After Sunset
The Great Northern Mountain in wintertime
Subject: Stanton Lake, Great Bear Wilderness
The light goes quickly over the Great Northern Mountain in wintertime. A few clouds above nod, disappear as they flash a nondescript orange and pink. But mostly it is a deepening blue above me and below me. This is a first time, a first moment, yet there is something familiar about it.
I first heard about hiking to Stanton Lake during an interview. It was the number one recommended hike by the hiring panel, a local favorite. Even though I had worked only a few miles away from this location (you can see into Glacier National Park from here), I had never visited, or researched the area. I had no idea what to expect.

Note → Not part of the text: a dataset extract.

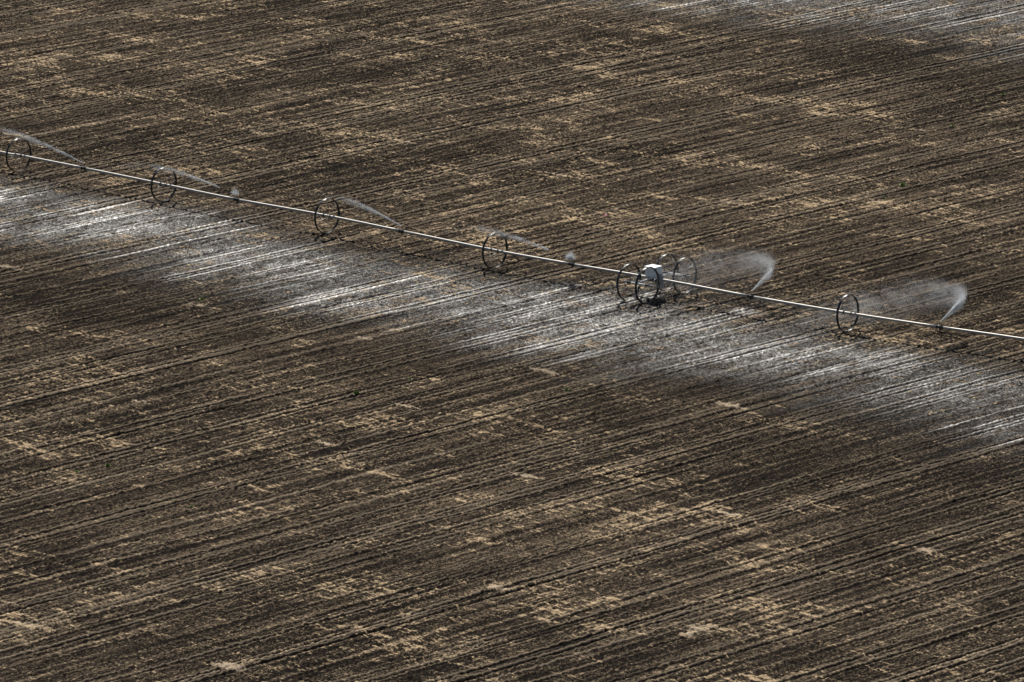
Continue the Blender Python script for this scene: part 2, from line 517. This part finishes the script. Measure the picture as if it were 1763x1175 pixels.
RAD = .965
def make_wheel(parent, hub=True, name='wheel', n_sp=8, phase=0.0):
    """wheel turning on the local X axis, centre at origin"""
    wr = empty(name, parent=parent)
    m = MB()
    n = 64
    prof = [(-.062, RAD-.030), (-.062, RAD+.002), (-.030, RAD+.010), (.030, RAD+.010), (.062, RAD+.002), (.062, RAD-.030), (.046, RAD-.030), (.040, RAD-.004), (-.040, RAD-.004), (-.046, RAD-.030)]
    vs, fs = [], []
    for i in range(n):
        a = 2*math.pi*i/n
        for (x, r) in prof: vs.append((x, r*math.cos(a), r*math.sin(a)))
    k = len(prof)
    for i in range(n):
        for j in range(k):
            fs.append((i*k+j, i*k+(j+1) % k, ((i+1) % n)*k+(j+1) % k, ((i+1) % n)*k+j))
    m.add(vs, fs, False)
    for i in range(16):                                     # cleats
        a = 2*math.pi*(i+.5)/16
        rot = Matrix.Rotation(a, 3, 'X')
        m.box(rot @ Vector((0, 0, RAD+.014)), (.15, .030, .030), rot)
    rim = m.build('rim', M_RIM, wr)
    for i in range(n_sp*2):
        a = phase + 2*math.pi*i/(n_sp*2)
        sx = -1 if i % 2 else 1
        m = MB()
        m.tube([(sx*.24, .075*math.cos(a), .075*math.sin(a)), (sx*.03, (RAD-.01)*math.cos(a), (RAD-.01)*math.sin(a))], .0055, 5)
        m.build('spoke', M_SPOKE, wr)
    for sx in (-1, 1):
        m = MB()
        m.disc((sx*.24, 0, 0), (1, 0, 0), .10, .03, 16)
        m.disc((sx*.215, 0, 0), (1, 0, 0), .082, .05, 16)
        m.box((sx*.24, 0, -.105), (.05, .05, .05), bev=.008)
        m.build('hub_flange', M_DARK, wr)
    return wr

def dir_at(i):
    a = LINE[max(i-1, 0)]; b = LINE[min(i+1, len(LINE)-1)]
    return (b-a).normalized()
wproto = None
for i in (0, 2, 4, 6, 8, 12, 15):
    o = make_wheel(line_root) if wproto is None else copy_tree(wproto, line_root)
    if wproto is None: wproto = o
    d = dir_at(i)
    o.location = LINE[i]-ORG
    o.rotation_euler = (random.uniform(0, 6.28), 0, math.atan2(d.y, d.x))

# sprinklers at the joints
def make_sprinkler():
    s = empty('sprinkler', parent=line_root)
    m = MB()
    for sx in (-.16, .16): m.disc((sx, 0, 0), (1, 0, 0), .098, .045, 14)
    m.disc((0, 0, 0), (1, 0, 0), .080, .26, 14)
    m.build('coupler', M_DARK, s)
    m = MB()
    m.tube([(0, 0, -.16), (0, 0, .24)], .020, 8)
    m.box((0, 0, -.13), (.07, .07, .12), bev=.012)
    m.build('riser', M_DARK, s)
    m = MB()
    m.tube([(0, 0, .22), (0, 0, .26), (.0, 0, .31)], [.03, .034, .022], 10)
    m.tube([(0, 0, .27), (-.05, .08, .315)], .015, 8)
    m.tube([(0, 0, .315), (.11, -.05, .33)], .010, 6)
    m.build('nozzle', M_BRASS, s)
    return s
sproto = None
for i in (3, 5, 7, 9, 11, 13):
    o = make_sprinkler() if sproto is None else copy_tree(sproto, line_root)
    if sproto is None: sproto = o
    d = dir_at(i)
    o.location = LINE[i]-ORG
    o.rotation_euler = (0, 0, math.atan2(d.y, d.x))

# ------------------------------------------------------------------ drive cart
dC = dir_at(10)
cart = empty('drive_cart', (LINE[10].x, LINE[10].y, 0), math.atan2(dC.y, dC.x))
tag(cart, 'four wheeled drive cart with white box cover carrying the irrigation pipe', 'drive cart')
WB, TR = 1.55, .62                                        # half wheelbase (local y), half track (local x)
z0 = HUBZ
cw = None
for sy in (-1, 1):
    for sx in (-1, 1):
        o = make_wheel(cart) if cw is None else copy_tree(cw, cart)
        if cw is None:
            cw = o
            for ch in list(o.children):
                if ch.name.startswith(('hub', 'spoke')): bpy.data.objects.remove(ch)
            for i in range(12):
                m = MB()
                a = 2*math.pi*i/12; s_ = -1 if i % 2 else 1
                m.tube([(s_*.09, .05*math.cos(a), .05*math.sin(a)), (s_*.02, (RAD-.01)*math.cos(a), (RAD-.01)*math.sin(a))], .0055, 5)
                m.build('spoke', M_SPOKE, cw)
            m = MB(); m.disc((0, 0, 0), (1, 0, 0), .065, .22, 14); m.build('hub', M_DARK, cw)
        o.location = (sx*TR, sy*WB, z0)
        o.rotation_euler = (random.uniform(0, 6), 0, 0)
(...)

As I stand here though, thinking about the view, I am reminded of my roots in the U.S. Forest Service, where I first got started as ranger in Lake Tahoe, California. Before the grand parks, the breaching whales, the click-clack of the grizzly bear claws on the Denali highway, there was a place with long, drawn out evening hikes into an endlessly repeating landscape filled with pine trees, fir trees, and dotted with quiet granite peaks. Here at Stanton Lake the rocks were not granite, but the feeling was the same. Quiet and surrounded by a forest that felt endless. It was almost like going home.
The feeling remained with me, as I turned around and headed back up the trail, stopping briefly to take one last look at the blue wilderness melting into the night behind me.